--- start ---
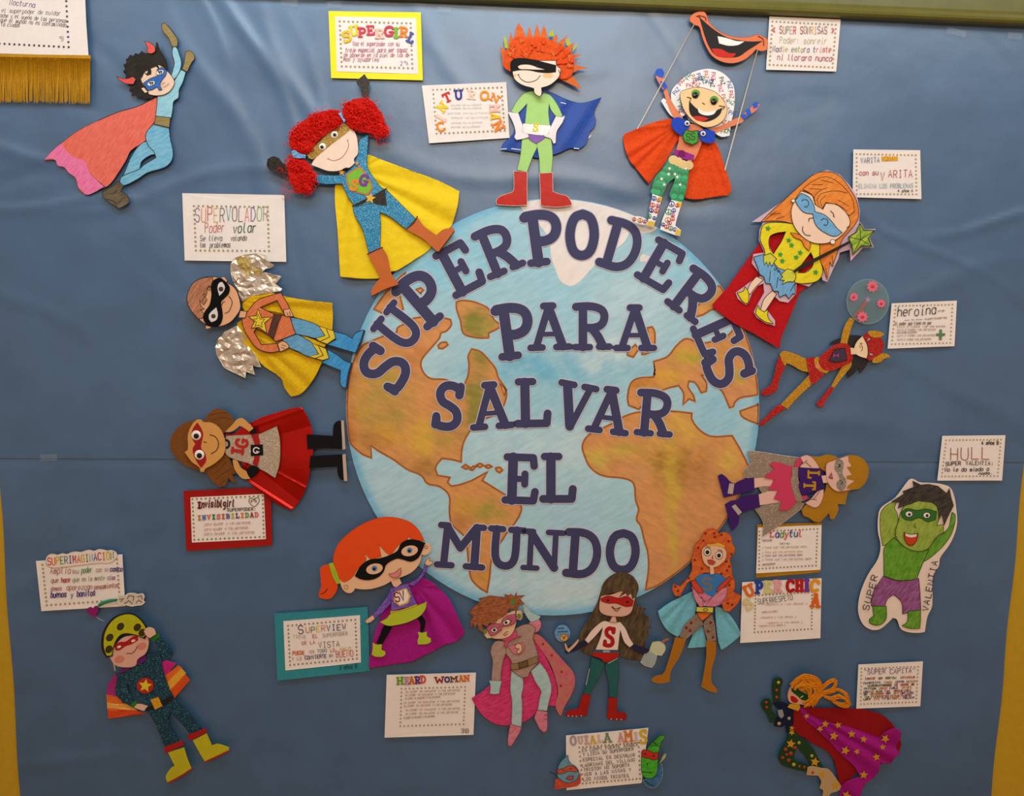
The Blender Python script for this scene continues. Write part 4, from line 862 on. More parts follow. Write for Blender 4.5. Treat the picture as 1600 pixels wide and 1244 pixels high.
f.p('belt', '705 292 762 285 778 370 775 470 758 545 720 525 735 450 735 370', fabric('#a3201c', .8), 1.5); f.p('buckle', '705 375 798 372 802 455 706 462', BK, 1.8, False); f.ink('770 405 750 395 730 405 730 430 750 438 768 428 750 425', 2.0, '#d8d0c8')
f.p('arm', '505 275 560 220 600 175 640 168 680 200 725 245 700 275 650 240 620 225 560 270', FEL, 1.8); f.p('cuff', '690 275 740 238 750 280 720 290', BK, 2)
f.p('arm', '565 490 600 500 625 550 660 575 685 590 700 640 640 635 600 595 575 550', FEL, 1.8); f.p('cuff', '668 570 715 535 770 555 740 610 710 640 690 620', BK, 2)
f.p('face', '285 178 320 178 335 195 400 200 460 240 490 290 510 370 495 450 450 500 400 535 355 560 340 585 315 585 305 550 250 510 190 430 215 410 215 300 240 230', FEL, 1.8, edge=.4, ec='#8a5a2c')
f.p('mask', '290 200 320 245 335 290 325 350 320 400 350 440 358 500 320 555 285 505 260 450 255 400 275 370 245 310 255 250', fabric('#a01a1c', .8), 1)
f.eye(282, 300, 38, pr=.6, py=5); f.eye(306, 452, 38, pr=.6, px=0, py=5); f.ink(['388 296 430 312 455 360 440 415 398 444', '340 350 360 356'], 1.3, '#3a2210'); f.done()

# ---- child in green helmet at the lower left
f = Fig('paper_hero', 'child in yellow-green bicycle helmet and dark teal glitter suit, lower left of the wall', 'paper figure', (60, 850, 3.1574), 9.5, (250, 1080))
for nm, pts, c in (('cape_band', '380 640 345 690 335 750 390 750 440 690', '#a82d78'), ('cape_band', '335 745 395 755 420 790 338 785', '#dd6a2c'), ('cape_band', '338 782 440 790 490 825 340 815', '#e0a24a'), ('cape_band', '340 812 480 822 530 838 345 862', '#d54a1c'),
                   ('cape_band', '575 600 630 575 680 590 640 640 612 660', '#c2247c'), ('cape_band', '610 660 690 600 710 615 630 690', '#dc6a22'), ('cape_band', '628 690 705 615 728 640 650 722', '#e0a232'), ('cape_band', '650 720 725 645 748 672 672 760', '#d8501c')): f.p(nm, pts, fabric(c, .7), 1.5, False, fn=lambda x, y: 1.5 + 1.2 * math.sin(x / 6 + y / 9), grid=5)
f.d += 2.5
TG = glitter('#123f52', '#4f9db4', 420, .06); GC_ = fabric('#2f7a24'); YB = paper('#bdb41c', .6)
f.p('leg', '525 810 600 800 660 760 720 810 770 870 810 915 750 940 700 880 650 830 640 870 690 970 620 1000 590 920 560 860', TG, 1.8)
f.p('torso', '385 630 460 600 530 545 580 540 640 570 665 545 640 500 600 460 570 475 590 510 600 550 620 640 640 700 660 750 600 790 540 800 490 760 465 700 440 690 440 720 470 780 460 805 420 780 380 740 385 680', TG, 1.8)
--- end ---
TASK DESCRIPTION: Set down the complete material exactly, but do not include the images.

SOLUTION FOR THIS EXERCISE:
The Blender Python script for this scene continues. Write part 4, from line 862 on. More parts follow. Write for Blender 4.5. Treat the picture as 1600 pixels wide and 1244 pixels high.
f.p('belt', '705 292 762 285 778 370 775 470 758 545 720 525 735 450 735 370', fabric('#a3201c', .8), 1.5); f.p('buckle', '705 375 798 372 802 455 706 462', BK, 1.8, False); f.ink('770 405 750 395 730 405 730 430 750 438 768 428 750 425', 2.0, '#d8d0c8')
f.p('arm', '505 275 560 220 600 175 640 168 680 200 725 245 700 275 650 240 620 225 560 270', FEL, 1.8); f.p('cuff', '690 275 740 238 750 280 720 290', BK, 2)
f.p('arm', '565 490 600 500 625 550 660 575 685 590 700 640 640 635 600 595 575 550', FEL, 1.8); f.p('cuff', '668 570 715 535 770 555 740 610 710 640 690 620', BK, 2)
f.p('face', '285 178 320 178 335 195 400 200 460 240 490 290 510 370 495 450 450 500 400 535 355 560 340 585 315 585 305 550 250 510 190 430 215 410 215 300 240 230', FEL, 1.8, edge=.4, ec='#8a5a2c')
f.p('mask', '290 200 320 245 335 290 325 350 320 400 350 440 358 500 320 555 285 505 260 450 255 400 275 370 245 310 255 250', fabric('#a01a1c', .8), 1)
f.eye(282, 300, 38, pr=.6, py=5); f.eye(306, 452, 38, pr=.6, px=0, py=5); f.ink(['388 296 430 312 455 360 440 415 398 444', '340 350 360 356'], 1.3, '#3a2210'); f.done()

# ---- child in green helmet at the lower left
f = Fig('paper_hero', 'child in yellow-green bicycle helmet and dark teal glitter suit, lower left of the wall', 'paper figure', (60, 850, 3.1574), 9.5, (250, 1080))
for nm, pts, c in (('cape_band', '380 640 345 690 335 750 390 750 440 690', '#a82d78'), ('cape_band', '335 745 395 755 420 790 338 785', '#dd6a2c'), ('cape_band', '338 782 440 790 490 825 340 815', '#e0a24a'), ('cape_band', '340 812 480 822 530 838 345 862', '#d54a1c'),
                   ('cape_band', '575 600 630 575 680 590 640 640 612 660', '#c2247c'), ('cape_band', '610 660 690 600 710 615 630 690', '#dc6a22'), ('cape_band', '628 690 705 615 728 640 650 722', '#e0a232'), ('cape_band', '650 720 725 645 748 672 672 760', '#d8501c')): f.p(nm, pts, fabric(c, .7), 1.5, False, fn=lambda x, y: 1.5 + 1.2 * math.sin(x / 6 + y / 9), grid=5)
f.d += 2.5
TG = glitter('#123f52', '#4f9db4', 420, .06); GC_ = fabric('#2f7a24'); YB = paper('#bdb41c', .6)
f.p('leg', '525 810 600 800 660 760 720 810 770 870 810 915 750 940 700 880 650 830 640 870 690 970 620 1000 590 920 560 860', TG, 1.8)
f.p('torso', '385 630 460 600 530 545 580 540 640 570 665 545 640 500 600 460 570 475 590 510 600 550 620 640 640 700 660 750 600 790 540 800 490 760 465 700 440 690 440 720 470 780 460 805 420 780 380 740 385 680', TG, 1.8)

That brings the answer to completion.